After considering the rival contentions of the parties, the Court took into consideration the  Rajasthan Non-Government Educational Institutions Act, 1989 and Rajasthan Non-Government Educational Institutions (Recognition Grant-In-Aid and Service Conditions, Etc.) Rules, 1993.

 

In the present case, the management establishment was the recipient of 70% aid, in the form of a grant, the Court noted. 

 

In the present case, “...the scheme of the 1993 Rules, which contained the conditions of grant, categorically cast the liability to pay gratuity on the employer, i.e., the aided establishment, i.e., the fourth, fifth and sixth respondents in this case”, the Court noted. 

 

In these circumstances, the State cannot shrug its responsibility to shoulder its part of the responsibility to pay the appellants the share of leave encashment benefits, and hide behind either Rule 5 (viii) or the undertaking executed by them. 

 

The Bench held that the appellants were entitled to privilege leave entitlement benefits.

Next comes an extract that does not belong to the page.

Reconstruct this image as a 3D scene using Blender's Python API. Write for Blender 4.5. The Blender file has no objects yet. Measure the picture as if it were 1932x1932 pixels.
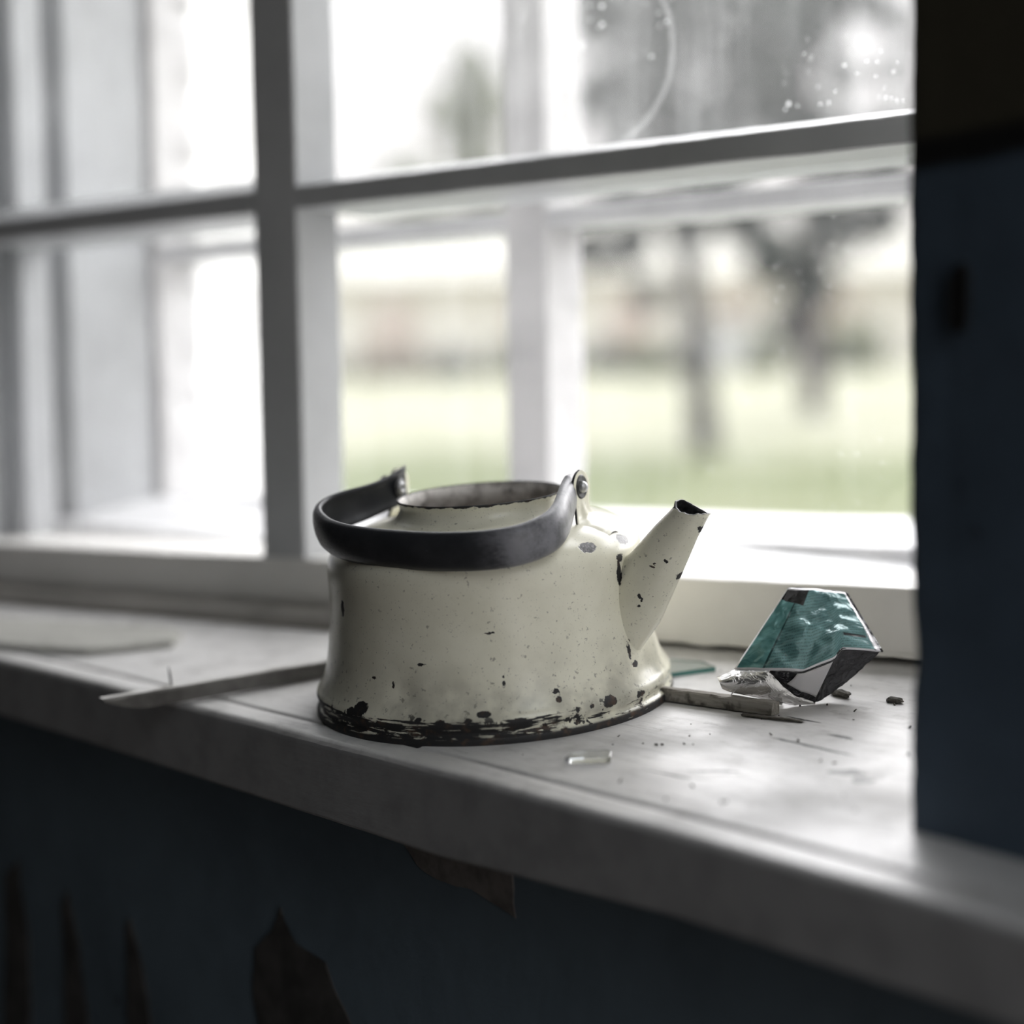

Such benefit shall be calculated from the date they entered the service of the establishment till the date of their absorption, by the State, in 2016. The State shall pay the benefits due to the extent of 70%, and the balance 30% shall be payable by the management establishment, the Court further noted. 

 

At the outset, the Court observed that with respect to leave encashment, the State and the respondent- establishment are liable to pay the appellants, in the ratio of 70:30 respectively. The respondent State shall, within four weeks from today, determine the extent of entitlement of each appellant, and communicate the extent of amount payable by the management establishment (third to seventh respondents), to the appellants. These amounts shall be paid by all the respondents, within six weeks from today.

 

 The Management shall also calculate and pay the amount of gratuity, to the appellants (on the basis of their initial date of entry in the school, till the date of order of absorption, by the respondent State), within six weeks, the Bench held. In light of the observations stated above, the appeal was allowed and the impugned order was set aside.